I fail to understand how this would be preferable to a full-frame mirrorless camera that can use lenses from multiple systems. Having a long mount register, the R system is among the least adaptable to other lenses. If you want painless migration to another system you want to be able to use your existing lenses. R isn't it.
But I didn't ask for that.
And if I was buying into a new R system, why would I want other types of lenses? I didn't buy anything but Nikkors ever since the F came into my life; were I into Leica R, imaginary new or established old, I'd be of the same faithful disposition.
As I wrote, I never personally owned Leica of any type, but as an assistant at one stage, I did print from one or the other of the 21mm lenses in
black/white, and there was a quality there that I never got from anything else. It was not imaginary. In fact, perhaps a bit naughty, but I kept a print from that M3/21mm combo in my portfolio as an example of my printing ability.

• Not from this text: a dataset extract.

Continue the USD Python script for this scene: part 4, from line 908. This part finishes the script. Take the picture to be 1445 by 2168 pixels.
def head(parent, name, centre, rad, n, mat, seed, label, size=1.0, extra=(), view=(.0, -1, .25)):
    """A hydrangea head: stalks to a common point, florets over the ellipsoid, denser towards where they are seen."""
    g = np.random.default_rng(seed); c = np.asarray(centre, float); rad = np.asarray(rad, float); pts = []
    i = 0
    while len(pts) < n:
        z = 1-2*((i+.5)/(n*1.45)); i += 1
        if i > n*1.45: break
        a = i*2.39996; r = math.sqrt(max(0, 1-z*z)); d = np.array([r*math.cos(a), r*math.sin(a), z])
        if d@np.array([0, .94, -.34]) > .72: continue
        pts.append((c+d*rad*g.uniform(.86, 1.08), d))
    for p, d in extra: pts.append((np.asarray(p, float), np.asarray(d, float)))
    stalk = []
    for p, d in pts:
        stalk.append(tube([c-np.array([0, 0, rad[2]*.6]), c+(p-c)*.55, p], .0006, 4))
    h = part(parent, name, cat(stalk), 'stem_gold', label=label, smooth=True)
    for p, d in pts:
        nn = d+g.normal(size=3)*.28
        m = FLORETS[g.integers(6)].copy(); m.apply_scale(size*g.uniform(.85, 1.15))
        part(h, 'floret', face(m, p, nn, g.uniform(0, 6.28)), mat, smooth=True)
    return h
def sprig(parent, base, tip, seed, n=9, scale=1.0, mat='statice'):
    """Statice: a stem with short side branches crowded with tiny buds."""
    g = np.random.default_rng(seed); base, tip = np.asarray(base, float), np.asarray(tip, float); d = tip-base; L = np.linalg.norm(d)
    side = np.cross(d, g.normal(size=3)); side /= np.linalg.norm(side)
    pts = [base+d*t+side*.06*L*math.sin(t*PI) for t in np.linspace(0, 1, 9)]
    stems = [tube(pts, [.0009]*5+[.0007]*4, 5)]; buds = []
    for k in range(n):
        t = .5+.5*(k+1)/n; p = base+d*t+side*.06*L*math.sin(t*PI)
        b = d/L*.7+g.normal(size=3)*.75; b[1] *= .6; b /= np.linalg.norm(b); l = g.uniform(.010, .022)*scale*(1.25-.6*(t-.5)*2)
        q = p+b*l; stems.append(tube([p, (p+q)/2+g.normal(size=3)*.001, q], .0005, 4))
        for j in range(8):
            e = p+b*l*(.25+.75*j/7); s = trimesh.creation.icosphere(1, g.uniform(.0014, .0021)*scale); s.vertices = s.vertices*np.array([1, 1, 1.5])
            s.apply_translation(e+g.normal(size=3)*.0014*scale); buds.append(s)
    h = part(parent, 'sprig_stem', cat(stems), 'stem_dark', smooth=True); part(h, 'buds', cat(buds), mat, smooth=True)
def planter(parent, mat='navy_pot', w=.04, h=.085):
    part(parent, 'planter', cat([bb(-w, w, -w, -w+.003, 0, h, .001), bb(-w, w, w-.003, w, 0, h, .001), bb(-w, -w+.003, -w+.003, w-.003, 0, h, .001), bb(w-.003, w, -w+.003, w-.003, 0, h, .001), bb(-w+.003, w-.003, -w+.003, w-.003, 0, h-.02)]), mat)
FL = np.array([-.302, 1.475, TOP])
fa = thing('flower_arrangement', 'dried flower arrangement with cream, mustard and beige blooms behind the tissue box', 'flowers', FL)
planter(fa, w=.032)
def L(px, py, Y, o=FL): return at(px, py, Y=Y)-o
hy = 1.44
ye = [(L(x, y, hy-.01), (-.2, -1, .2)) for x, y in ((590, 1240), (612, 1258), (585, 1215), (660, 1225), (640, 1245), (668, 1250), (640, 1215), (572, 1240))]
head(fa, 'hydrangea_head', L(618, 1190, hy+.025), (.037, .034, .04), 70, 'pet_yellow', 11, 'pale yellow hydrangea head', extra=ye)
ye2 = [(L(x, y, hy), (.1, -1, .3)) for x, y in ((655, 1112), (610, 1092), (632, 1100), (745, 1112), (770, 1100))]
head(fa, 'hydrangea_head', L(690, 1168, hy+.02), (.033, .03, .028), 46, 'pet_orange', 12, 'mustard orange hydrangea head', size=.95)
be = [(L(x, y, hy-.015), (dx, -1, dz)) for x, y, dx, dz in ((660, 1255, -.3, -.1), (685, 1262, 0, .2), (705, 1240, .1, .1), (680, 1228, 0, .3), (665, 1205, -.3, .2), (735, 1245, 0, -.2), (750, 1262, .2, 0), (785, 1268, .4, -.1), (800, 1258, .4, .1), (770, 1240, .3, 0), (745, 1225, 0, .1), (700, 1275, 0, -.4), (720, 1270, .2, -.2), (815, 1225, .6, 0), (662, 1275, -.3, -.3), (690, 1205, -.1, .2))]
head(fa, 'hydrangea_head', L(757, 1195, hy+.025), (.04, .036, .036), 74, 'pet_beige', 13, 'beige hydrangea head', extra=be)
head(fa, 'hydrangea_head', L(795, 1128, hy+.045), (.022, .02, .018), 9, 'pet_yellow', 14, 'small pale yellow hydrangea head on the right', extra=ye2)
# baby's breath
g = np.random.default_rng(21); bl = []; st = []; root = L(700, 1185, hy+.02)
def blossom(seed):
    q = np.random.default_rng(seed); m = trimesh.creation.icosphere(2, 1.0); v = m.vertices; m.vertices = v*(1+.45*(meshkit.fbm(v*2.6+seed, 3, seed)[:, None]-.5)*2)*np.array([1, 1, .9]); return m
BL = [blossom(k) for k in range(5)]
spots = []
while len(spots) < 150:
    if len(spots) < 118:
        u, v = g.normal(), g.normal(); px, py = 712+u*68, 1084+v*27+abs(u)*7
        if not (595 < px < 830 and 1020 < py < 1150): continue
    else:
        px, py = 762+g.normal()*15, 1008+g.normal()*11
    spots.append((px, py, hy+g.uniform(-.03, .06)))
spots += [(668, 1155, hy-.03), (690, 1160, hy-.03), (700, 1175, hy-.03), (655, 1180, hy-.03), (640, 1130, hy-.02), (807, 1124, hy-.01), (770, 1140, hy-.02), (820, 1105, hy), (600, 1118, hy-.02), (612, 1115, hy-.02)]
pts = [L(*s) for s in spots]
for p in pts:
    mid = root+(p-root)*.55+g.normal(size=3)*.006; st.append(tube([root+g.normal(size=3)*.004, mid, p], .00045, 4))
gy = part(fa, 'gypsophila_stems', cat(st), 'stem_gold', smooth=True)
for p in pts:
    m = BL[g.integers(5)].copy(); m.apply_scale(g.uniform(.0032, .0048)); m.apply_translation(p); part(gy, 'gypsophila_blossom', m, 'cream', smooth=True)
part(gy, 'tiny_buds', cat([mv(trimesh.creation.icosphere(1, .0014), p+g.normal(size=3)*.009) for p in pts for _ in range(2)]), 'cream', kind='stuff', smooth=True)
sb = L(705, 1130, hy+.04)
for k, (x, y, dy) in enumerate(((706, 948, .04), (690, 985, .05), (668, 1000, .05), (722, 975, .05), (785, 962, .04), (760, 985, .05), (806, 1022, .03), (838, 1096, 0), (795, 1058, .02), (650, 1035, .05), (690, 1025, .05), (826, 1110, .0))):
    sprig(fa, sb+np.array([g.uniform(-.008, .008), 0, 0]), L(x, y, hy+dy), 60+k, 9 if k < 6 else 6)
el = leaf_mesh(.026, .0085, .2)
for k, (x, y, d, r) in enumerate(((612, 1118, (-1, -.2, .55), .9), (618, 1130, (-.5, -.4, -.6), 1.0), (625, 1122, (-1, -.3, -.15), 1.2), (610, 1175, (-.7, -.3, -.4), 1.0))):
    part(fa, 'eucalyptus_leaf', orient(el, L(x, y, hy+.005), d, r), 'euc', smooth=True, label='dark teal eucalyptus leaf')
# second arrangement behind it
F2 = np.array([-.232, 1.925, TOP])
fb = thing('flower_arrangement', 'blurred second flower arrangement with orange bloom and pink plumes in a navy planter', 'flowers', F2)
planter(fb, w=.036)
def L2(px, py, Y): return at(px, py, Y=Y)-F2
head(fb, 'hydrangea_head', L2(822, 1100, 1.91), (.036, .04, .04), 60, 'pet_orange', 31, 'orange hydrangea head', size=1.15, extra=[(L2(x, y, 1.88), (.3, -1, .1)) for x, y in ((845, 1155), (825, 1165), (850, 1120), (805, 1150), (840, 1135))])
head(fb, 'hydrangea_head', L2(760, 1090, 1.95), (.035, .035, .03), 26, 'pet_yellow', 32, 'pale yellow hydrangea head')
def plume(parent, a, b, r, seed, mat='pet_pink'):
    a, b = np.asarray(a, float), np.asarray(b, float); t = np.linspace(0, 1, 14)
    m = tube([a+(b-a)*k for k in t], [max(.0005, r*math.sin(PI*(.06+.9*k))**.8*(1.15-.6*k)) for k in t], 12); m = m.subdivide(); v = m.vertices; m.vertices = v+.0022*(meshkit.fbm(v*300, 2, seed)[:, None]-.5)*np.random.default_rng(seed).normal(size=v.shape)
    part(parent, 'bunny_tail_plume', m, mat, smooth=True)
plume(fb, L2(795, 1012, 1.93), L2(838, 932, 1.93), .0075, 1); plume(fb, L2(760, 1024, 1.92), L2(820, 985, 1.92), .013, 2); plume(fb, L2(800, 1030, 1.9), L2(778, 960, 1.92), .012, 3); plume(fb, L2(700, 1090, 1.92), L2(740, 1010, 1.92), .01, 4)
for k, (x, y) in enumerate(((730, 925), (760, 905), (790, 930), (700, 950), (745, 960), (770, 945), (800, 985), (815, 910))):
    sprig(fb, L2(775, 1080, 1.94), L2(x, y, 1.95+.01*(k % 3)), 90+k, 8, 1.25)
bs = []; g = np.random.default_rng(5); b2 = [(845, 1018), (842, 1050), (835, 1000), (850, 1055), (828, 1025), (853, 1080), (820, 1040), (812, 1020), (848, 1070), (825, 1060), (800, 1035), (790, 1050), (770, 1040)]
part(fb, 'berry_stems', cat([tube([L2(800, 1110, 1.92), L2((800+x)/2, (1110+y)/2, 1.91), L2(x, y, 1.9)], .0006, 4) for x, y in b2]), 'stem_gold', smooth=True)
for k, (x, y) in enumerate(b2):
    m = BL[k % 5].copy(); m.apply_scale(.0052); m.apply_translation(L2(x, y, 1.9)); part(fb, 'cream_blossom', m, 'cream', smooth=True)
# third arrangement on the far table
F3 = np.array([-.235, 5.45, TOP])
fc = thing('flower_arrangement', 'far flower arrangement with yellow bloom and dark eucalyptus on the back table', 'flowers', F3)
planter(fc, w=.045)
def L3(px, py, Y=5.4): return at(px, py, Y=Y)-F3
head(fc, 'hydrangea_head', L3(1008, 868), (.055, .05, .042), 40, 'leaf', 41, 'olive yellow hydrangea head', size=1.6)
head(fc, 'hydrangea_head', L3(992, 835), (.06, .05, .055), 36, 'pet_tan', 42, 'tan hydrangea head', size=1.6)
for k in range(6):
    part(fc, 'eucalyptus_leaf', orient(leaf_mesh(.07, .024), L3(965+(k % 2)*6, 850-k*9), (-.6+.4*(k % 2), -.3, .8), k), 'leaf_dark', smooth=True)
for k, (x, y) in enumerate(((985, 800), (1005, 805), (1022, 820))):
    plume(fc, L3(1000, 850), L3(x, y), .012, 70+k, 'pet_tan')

Many decry the difference between Leica optics and others; having printed from some of them I know the differences are real. I have had them happen to me, with no horse to back in any personal race. Just was. I also, years later, had a client request Cibas from another photographer's Leica shoot. The colour, in this instance, was wonderful too.
There's a funny story related to this concerning Stan Malinowski: he used all sorts of cameras trying to catch the colours on Kodachrome that he saw in the work of Francis Giacobetti. He assumed that they were Leitz optics and so he bought. Then, working for an art director who knew both photographers, he was told that no, Giacobetti used Zeiss... however, I think that was either a diplomatic fib or that the latter changed equipment, for a while later I saw his work in French
PHOTO and he was using Leica 180mm...
The story comes from my memory of Stan's website, which I can no longer open despite finding several links to it in Google. He used to use it under the name modelpix, which still appears under his actual name in Google. Wonders of the new world.